WORLD GOLD COUNCIL: Bonds backed by gold, a solution for cutting the borrowing costs in the Eurozone

ALEXANDRU SÂRBU (Translated by Cosmin Ghidoveanu)
Ziarul BURSA #English Section / 13 noiembrie 2012

Bonds backed by gold, a solution for cutting the borrowing costs in the Eurozone

The member states of the Eurozone which were hit the hardest by the sovereign debt crisis could use part of their gold reserves as collateral for the bonds they issue, according to a report quoted by the World Gold Council (CMA).

Such an initiative would represent a temporary measure which would stimulate the economic recovery in those countries, because it would allow them to borrow at lower costs, considers professor Ansgar Belke, monetary expert with the Economic and Monetary Affairs Council of the European Parliament, the author of the report called "A more efficient monetary policy in the Eurozone - sovereign bonds backed by gold".

"The use of gold as collateral for new bond issues would reduce the short term pressure (ed. note: when it comes to financing) and would facilitate the return to economic growth", he said, stating that bonds backed by gold have numerous benefits compared to other unconventional monetary instruments which the ECB has introduced to fight the sovereign debt crisis in the Eurozone. "The balance sheet of the ECB would be, for the most part, unaffected by this measure, because the gold held in the reserves of the central banks would be more than enough to cover those bonds. The decision would increase the yields of the sovereign bonds without increasing inflation, and would provide some of the most indebted countries in the Eurozone the additional time needed to achieve reform and economic recovery", Ansgar Belke also said.
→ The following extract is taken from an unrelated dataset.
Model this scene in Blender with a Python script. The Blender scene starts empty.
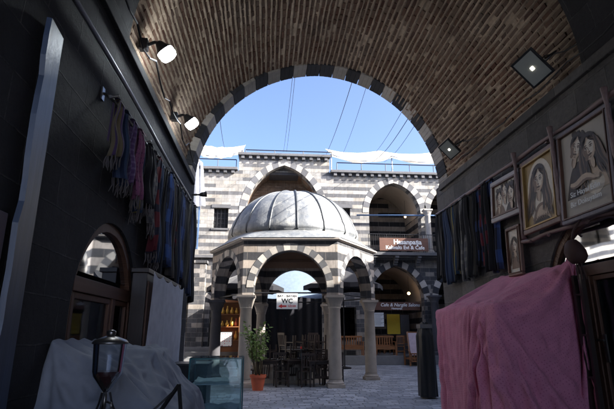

The report shows that not all countries which borrow at high costs have enough gold to use as collateral for their sovereign bond to make this a viable idea. Countries which fall under that category are Greece, Ireland and Italy. On the other hand, Italy and Portugal have gold reserves which cover 24%, namely 30% of their financing needs for the next two years, which allows this measure to be used. In the case of Portugal, government bonds would have a lower yield than if they were not backed by gold, because the gold reserve represents one third of the collateral, the study says.

However, Ansgar Belke states that the use of gold as a collateral for sovereign bonds would be hard to implement without a political consensus. The need for refinancing in the Eurozone would have to become overwhelming for countries in Southern Europe to support the idea. "Obviously, one condition for obtaining the support of the public for using gold to back the government bonds would be unsustainable financing costs: the prospect of high inflation, which limits the ability of the central banks to conduct quantitative easing, excessive yields required by the financial markets and unsustainable debt to GDP ratio", he said. What is more difficult than the legal aspects involved by this measure is the ability to convince the central banks to adopt such a decision, Ansgar Belke concluded.

"Even though there are political and legal aspects which must clearly be addressed, throughout time, gold has been used by countries such as Portugal, Italy and India, to obtain loans, and it would provide a partial solution to the problems which currently exist, in Europe, and an alternative to the austerity measures", said Natalie Dempster, head of government affairs at the World Gold Council.

"Barrick Gold" expects the ounce of gold to reach 2,000 dollars next year

The price of gold will reach a record 2,000 dollars/ounce next year, as the increase in costs and the drop in output will keep the supply in check, and demand of central banks and of Chinese consumers will continue to grow, Barrick Gold Corp, the world's biggest gold producer, said on Monday.

Barrick Chief Executive Jamie Sokalsky said supply would struggle to keep pace with rising demand as economic uncertainties and new investment tools in Asia drive more investors to the precious metal, which will have a positive impact on prices.

"If demand continues to rise, which we think it will due to China buying more gold, more investment demand for gold, (and) central banks continuing buying more gold rather than selling as they used to, I feel quite comfortable predicting that gold prices will within the next year be at USD2,000, perhaps higher," Sokalsky said. "It will be a move driven by demand", he added.